On the Wednesday, May 3 edition of “Tamron Hall,” Dulé Hill celebrated his birthday with the TamFam, appearing alongside his wife Jazmyn Simon to discuss their new children’s book, “Repeat After Me.” The couple reminisced about meeting one another on the set of the hit series “Ballers,” and explained why they chose to remain just friends for over a year following that encounter. Dulé and Jazmyn also spoke about the importance of filling children up with unconditional love and reinforcing the idea that they can achieve anything. See the cute video clip inside…
Jazmyn Simon on meeting Dulé for the first time on the set of “Ballers”:
“This is serendipitous. I was shooting – this [was] my first TV show, and I was supposed to be there for two days, I was going to shoot and fly home – and my time came and went and they said you’re going to shoot in two weeks, sorry, we couldn’t fit you in today. And I was like two weeks, oh my gosh. So this is one week later I called production and I said ‘I am so bored. I’m sitting in my room.

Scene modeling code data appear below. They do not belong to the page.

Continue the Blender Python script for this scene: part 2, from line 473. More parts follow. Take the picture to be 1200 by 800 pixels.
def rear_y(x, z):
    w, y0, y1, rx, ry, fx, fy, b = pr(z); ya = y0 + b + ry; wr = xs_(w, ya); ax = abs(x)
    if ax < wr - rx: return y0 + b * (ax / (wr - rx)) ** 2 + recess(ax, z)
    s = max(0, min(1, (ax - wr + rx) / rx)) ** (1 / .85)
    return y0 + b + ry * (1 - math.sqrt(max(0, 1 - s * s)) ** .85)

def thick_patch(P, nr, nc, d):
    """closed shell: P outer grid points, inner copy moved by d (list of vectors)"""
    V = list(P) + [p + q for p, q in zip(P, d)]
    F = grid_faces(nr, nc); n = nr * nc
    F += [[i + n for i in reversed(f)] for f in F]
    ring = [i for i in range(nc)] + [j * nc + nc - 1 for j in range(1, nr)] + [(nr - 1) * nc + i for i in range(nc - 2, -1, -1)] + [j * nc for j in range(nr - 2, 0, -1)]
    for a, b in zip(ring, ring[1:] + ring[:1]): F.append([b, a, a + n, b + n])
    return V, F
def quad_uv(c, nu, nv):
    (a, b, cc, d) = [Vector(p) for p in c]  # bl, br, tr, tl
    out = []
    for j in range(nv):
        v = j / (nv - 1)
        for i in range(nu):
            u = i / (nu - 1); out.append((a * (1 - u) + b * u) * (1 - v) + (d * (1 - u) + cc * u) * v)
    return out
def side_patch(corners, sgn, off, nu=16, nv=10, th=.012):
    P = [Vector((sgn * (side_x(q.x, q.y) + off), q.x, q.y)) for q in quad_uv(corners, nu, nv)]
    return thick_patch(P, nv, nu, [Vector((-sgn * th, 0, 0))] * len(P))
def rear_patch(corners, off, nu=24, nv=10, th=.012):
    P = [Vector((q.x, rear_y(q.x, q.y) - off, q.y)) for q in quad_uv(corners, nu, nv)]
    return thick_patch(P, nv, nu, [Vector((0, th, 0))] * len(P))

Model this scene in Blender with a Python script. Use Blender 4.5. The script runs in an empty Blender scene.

Can you guys pick me up for lunch?’ And they said ‘Yeah, we’ll come pick you up,’ and I went to work and I walked in the lunch trailer and Dulé was there with Omar Benson Miller, who played my husband on ‘Ballers.’ And I was like, ‘Can I sit with you guys?’ And he [Dulé] said, ‘Oh, I know who you are, you’re friends with Saladin Patterson.’ And I said ‘Yeah,’ and he’s like, ‘let me take a picture and he took the picture and sent it to Saladin.” Dulé chimed in to quote Saladin, who responded to the photo saying, ‘She’s a good lady, stay away from her.’”
Jazmyn on why she was hesitant to jump into a relationship with any of her “Ballers” co-stars, including Dulé:
“I had got ‘Ballers’ fair and square. I auditioned, I worked my butt off. It was my 200th audition in LA and I booked it and I said ‘I will not date anybody on this show.’ It was a bunch of wonderful actors, they were all male. And I said ‘I got this job. I don’t want anybody to think I got the job any other way than auditioning, so I will not date any of you. You are all my brothers.’” To which Dulé responded, “I am not your brother.” Jazmyn continued, “And then it took a year and a half. We were strictly friends. We were best friends, we didn’t hold hands, we did not hug, we did not kiss, we did not. We were best friends for one and a half years.”
Dulé on the chance encounter that brought them together:
“You know, you never really know how moments of life intersect because really I only had one day to come down and film my part of ‘Ballers.’ I was doing ‘After Midnight’ on Broadway here in New York. So I flew down, worked this one day and was flying back up. By chance, Jazmyn’s stuff got pushed. By chance, she was tired of being in her room. By chance, they said come and have lunch. And by chance, I was sitting with Omar Benson Miller, who we both knew. And then who knew in that moment when we took the picture, all of this was going to be coming afterwards. And this is the greatest gift I could ask for.”
Jazmyn on the importance of the positive affirmations parents and their children can learn from their children’s book, “Repeat After Me”:
“I think that it was important for us to write this book because our children are hurting right now. Right now, Moses doesn’t know a single negative thing about himself. He knows that he is loved. He knows that his mother and father love him, that he is supported. But one day, unfortunately because of the world that we live in, he will come up against something, a negative word. We all remember a time when we believed that we can be anything, that we were the greatest thing, and then we heard something and we held on to that negativity. What we’re trying to do with this book is combat that. Fill him up with all of those things, so when somebody says something negative to him, it rolls off his back like water on a duck.”